Cierto es que actualmente no podemos estar más lejos de la sencillez y la austeridad epicúreas como fuentes de placer. Alguien nos tiene muy convencidos de que sólo con más, y por encima de los demás, alcanzaremos deleites. Ante todo porque éstos han quedado demasiado relacionados con las diversas formas del poder. Comprar, no lo necesario, sino sobre todo lo superfluo como manifestación de poder. Tantas veces asociado a la palabra adquisitivo.

Aunque todo está teñido de esos querer más -maximalismos infinitamente más graves que los de llamar la atención por tal o cual desastre humano o natural- donde mejor se entiende el descomunal extravío es en el deporte. Ya nadie cree en aquello de la participación como meta, sino en que no llegar primero a la meta carece de interés: para los medios de comunicación y por supuesto para el enorme negocio que supone vencer en una lid deportiva. Hasta rendimientos políticos tiene. ¿Hace falta recordar que las victorias deportivas mejoran las expectativas electorales de los partidos políticos que están gobernando cuando aquéllas se producen?

Queda claro, pues, que el deporte actual se aleja como las galaxias entre sí del mencionado epicureísmo.

Aquello de "más alto, más fuerte, más rápido", que no estaba nada mal como retos físicos personales, es hoy en realidad más dinero, más fama y más poder. Por tanto nunca será suficiente el punto a donde hayan conseguido llegar los pretendidos deportistas. Por si eso fuera poco, este compulsivo y extremadamente competitivo proceder ha sido revestido de toda suerte de bendiciones éticas curiosamente basadas en la no relevancia del ejército de perdedores que genera. Y aunque desde luego algunas tiene, no menos cierto resulta que abre un prodigioso desgaste en nuestra condición y en no pocos casos la quebranta. Siempre más resulta imposible, al menos sin recurrir a esa ayuda externa que llamamos estimulación química del organismo. La pureza en los deportistas en medio del sistema de rendimientos crecientes es como pretender encontrase un iceberg en el desierto. Son, pues, víctimas de la necesidad, más ajena que propia.

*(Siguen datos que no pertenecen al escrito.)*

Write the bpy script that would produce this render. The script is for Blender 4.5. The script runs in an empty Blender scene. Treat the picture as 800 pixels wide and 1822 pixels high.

Con seguridad esta faceta de nuestro sistema es la que más se aleja de las leyes de lo espontáneo, que sí se comporta de forma epicúrea. Allí afuera nadie quiere llegar antes a parte alguna, nadie bate marcas, ni derrota a otros por placer, ni acumula más de lo necesario. El tiempo es una fuerza creativa con la que se mantienen alianzas, no guerras. La vida misma se ampara y expande al convertirse en espacio y en tiempo de la forma más sincrónica posible con las condiciones básicas del mismo lugar y época donde se está desarrollando. Si esa tendencia, como hice en mi anterior columna, suele resolverse con un creciente número de especies, es decir con multiplicidad, eso quiere decir participar sin prevalecer. Es más, a lo largo de la historia de la evolución casi todos los más altos, grandes y fuertes se han extinguido o están haciéndolo ahora. Lo importante en los campos de la vida no es vencer, ni acumular, ni llegar antes, es sencillamente hacerse compatible con tu derredor y su fluir, porque lo suficiente es el gran salto, la carrera más veloz, la victoria sobre el más fuerte. También lo humano y el verdadero deporte vencerían si aceptáramos lo suficiente.